[Granville-Hough] 18 Feb 2010 - Membership Directory

Trustees for Granville W. Hough gwhough-trust at oakapple.net
Sun Feb 18 07:59:25 PST 2018


The directory mentioned is here:

http://granville-hough.oakapple.net/2010-smith-county-genealogy-directory.pdf



Date: Thu, 18 Feb 2010 13:12:23 -0800
From: Granville W Hough <gwhough at oakapple.net>
Subject: [Fwd: Re: Membership Directory] 18 Feb 2010

When I do not have an immediate story, something comes into my recall.  
Yesterday I received a cover for the Smith County Genealogical Society.  
It brings forth many memories for I have visited the place several 
times.  It is a picture of an old piney woods home on upper Cohay 
Creek.  It is typical of the old homes built about 1865-75.  The picture 
was taken in the 1930 decade  when the old house was falling apart.  But 
here a few thoughts about it.
    In the 1900 era, this was the home of Sampson and Nancy (Bowen) 
Arender, my maternal great grand-parents.  My grandmother, Mary Alouthea 
(Arender) Richardson, was the oldest daughter of 14 children.  I have 
been told there was no doctor at any birth.  GGrandma Arender was a 
formidable woman, weighing about 250 pounds most of her adult life.  She 
had a sharp mind and learned to read and write.  Grandpa Arender was a 
scrawney but scrappy Civil War veteran who depended on Nancy to read the 
Smith County Reformer and keep him up to date.
    About 1890-1900, the old house was a center of activity because it 
was the Smith County Pauper's home.  GGrandma Arender got the contract 
for supported those unfortunate people who became destitute
with no family. There were black ex-slaves and piney woods workers, and 
any others who simply reached their terminal days in Smith County.  
GGrandma Arender had a rows of small log cabins built for one or two 
persons each, and she and they all had well-water and a rough diet of 
whatever they could grow in gardens and fields.   Sanitation, I never 
heard mentioned.  When the paupers died, they were buried somewhere, I 
suspect nearby, in unmarked graves.  So, the old house on the cover has 
a history.
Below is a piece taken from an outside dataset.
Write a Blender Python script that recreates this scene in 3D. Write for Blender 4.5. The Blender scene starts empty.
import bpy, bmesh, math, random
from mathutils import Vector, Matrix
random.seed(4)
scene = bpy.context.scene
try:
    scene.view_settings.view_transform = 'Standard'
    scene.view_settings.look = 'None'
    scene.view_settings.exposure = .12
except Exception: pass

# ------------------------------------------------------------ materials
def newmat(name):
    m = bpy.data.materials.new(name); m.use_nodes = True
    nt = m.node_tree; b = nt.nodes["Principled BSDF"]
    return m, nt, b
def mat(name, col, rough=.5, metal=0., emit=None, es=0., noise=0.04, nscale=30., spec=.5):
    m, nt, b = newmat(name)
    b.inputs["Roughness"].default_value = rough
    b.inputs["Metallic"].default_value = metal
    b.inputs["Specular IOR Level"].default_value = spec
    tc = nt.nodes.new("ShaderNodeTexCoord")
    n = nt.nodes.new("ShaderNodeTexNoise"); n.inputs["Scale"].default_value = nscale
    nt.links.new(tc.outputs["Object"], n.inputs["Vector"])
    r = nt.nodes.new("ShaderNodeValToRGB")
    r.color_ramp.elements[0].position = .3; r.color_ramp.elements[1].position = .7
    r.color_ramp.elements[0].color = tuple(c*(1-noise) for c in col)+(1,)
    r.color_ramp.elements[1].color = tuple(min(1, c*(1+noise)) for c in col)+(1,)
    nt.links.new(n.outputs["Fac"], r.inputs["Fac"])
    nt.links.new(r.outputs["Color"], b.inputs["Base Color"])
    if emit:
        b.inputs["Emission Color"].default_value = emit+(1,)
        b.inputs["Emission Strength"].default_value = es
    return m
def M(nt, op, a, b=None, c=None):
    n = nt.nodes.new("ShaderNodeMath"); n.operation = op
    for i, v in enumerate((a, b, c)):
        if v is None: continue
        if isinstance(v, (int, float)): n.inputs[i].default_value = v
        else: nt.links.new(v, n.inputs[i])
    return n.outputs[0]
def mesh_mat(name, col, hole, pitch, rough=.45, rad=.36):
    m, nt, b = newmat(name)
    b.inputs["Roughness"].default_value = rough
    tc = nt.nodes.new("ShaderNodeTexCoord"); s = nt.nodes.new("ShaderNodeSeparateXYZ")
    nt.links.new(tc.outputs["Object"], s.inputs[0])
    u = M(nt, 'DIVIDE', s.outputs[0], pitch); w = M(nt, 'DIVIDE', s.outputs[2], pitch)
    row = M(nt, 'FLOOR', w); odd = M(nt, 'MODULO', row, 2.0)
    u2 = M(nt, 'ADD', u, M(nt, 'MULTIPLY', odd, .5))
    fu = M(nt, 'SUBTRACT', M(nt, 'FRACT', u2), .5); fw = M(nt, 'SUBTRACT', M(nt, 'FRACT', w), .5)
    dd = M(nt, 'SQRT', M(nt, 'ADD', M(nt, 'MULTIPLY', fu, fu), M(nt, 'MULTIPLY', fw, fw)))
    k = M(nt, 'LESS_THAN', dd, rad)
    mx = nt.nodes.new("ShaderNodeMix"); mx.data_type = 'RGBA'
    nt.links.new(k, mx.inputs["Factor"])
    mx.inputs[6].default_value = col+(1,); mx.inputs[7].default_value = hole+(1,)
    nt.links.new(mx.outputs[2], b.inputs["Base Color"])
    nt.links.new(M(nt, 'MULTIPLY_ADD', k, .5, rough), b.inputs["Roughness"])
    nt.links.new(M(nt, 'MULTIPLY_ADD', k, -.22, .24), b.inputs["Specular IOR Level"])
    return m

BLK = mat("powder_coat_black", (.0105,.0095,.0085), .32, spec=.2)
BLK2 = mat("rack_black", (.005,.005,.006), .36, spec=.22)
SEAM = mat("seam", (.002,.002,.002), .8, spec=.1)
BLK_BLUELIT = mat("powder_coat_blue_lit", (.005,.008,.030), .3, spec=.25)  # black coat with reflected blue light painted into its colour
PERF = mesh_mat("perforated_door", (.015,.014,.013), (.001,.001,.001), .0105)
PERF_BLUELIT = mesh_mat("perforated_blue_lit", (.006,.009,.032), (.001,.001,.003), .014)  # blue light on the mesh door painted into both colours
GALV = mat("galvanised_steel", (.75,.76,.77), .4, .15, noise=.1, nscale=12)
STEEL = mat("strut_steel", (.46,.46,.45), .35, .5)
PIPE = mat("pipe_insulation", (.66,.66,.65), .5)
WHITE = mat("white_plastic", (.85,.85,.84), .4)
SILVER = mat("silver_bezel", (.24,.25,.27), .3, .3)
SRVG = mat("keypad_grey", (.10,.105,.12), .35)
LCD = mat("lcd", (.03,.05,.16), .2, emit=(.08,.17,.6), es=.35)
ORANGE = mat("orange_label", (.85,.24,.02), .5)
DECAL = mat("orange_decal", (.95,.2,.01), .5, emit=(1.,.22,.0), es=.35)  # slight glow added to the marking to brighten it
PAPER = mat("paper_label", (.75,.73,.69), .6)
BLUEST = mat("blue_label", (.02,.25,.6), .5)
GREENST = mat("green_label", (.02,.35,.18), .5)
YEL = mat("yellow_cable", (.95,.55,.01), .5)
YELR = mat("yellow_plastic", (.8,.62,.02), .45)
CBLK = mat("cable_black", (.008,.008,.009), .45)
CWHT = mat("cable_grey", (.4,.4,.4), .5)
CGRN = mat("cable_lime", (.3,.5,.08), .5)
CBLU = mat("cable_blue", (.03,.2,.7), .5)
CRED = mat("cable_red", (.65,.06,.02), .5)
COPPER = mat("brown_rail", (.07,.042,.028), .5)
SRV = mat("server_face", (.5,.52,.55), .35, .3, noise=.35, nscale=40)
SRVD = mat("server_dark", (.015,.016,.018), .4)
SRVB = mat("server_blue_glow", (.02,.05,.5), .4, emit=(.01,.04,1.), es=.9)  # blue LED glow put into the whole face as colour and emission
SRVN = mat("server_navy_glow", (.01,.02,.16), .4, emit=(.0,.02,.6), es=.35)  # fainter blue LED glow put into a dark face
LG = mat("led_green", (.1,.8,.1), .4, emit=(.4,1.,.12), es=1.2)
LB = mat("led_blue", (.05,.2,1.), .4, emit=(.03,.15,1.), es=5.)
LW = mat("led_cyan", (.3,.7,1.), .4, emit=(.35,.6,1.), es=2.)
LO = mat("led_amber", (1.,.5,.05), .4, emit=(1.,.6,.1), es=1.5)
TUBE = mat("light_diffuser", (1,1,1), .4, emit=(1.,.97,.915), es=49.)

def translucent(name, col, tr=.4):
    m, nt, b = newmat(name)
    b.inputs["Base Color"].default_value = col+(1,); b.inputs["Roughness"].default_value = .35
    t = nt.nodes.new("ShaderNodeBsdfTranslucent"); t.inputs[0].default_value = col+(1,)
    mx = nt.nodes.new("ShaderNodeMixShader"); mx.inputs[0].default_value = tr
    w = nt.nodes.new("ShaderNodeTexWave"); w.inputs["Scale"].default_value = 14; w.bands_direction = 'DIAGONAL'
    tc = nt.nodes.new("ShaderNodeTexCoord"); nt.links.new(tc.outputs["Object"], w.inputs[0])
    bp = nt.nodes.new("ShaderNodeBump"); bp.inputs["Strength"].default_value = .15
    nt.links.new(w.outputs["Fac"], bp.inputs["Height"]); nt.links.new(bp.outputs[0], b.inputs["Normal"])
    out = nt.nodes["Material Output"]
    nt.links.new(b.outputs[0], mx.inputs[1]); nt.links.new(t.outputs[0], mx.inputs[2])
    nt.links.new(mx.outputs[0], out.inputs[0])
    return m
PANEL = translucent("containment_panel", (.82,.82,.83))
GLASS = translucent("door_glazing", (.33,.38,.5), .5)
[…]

GGrandpa Arender died there, and GGrandma Arender moved to 
live with her children..  The cabins were moved away to other places to 
become cotton houses or storage sheds, or were burned for firewood. 
    By the time I was old enough to visit, my great grand-parents had 
long since died, and various relatives lived in the old home.  In the 
picture on the cover, there was actually a person standing in the 
doorway, Cousin Lydda Baldwin.  I may have the wrong home, but I think 
it was this house where I last saw my cousin Spurgeon Baldwin driving 
around on his sled with his trusted mule doing his farm work.  He was a 
lifelong cripple whose life was itself as unusual as the old house.  
Happy memories to all, Grampa Hough.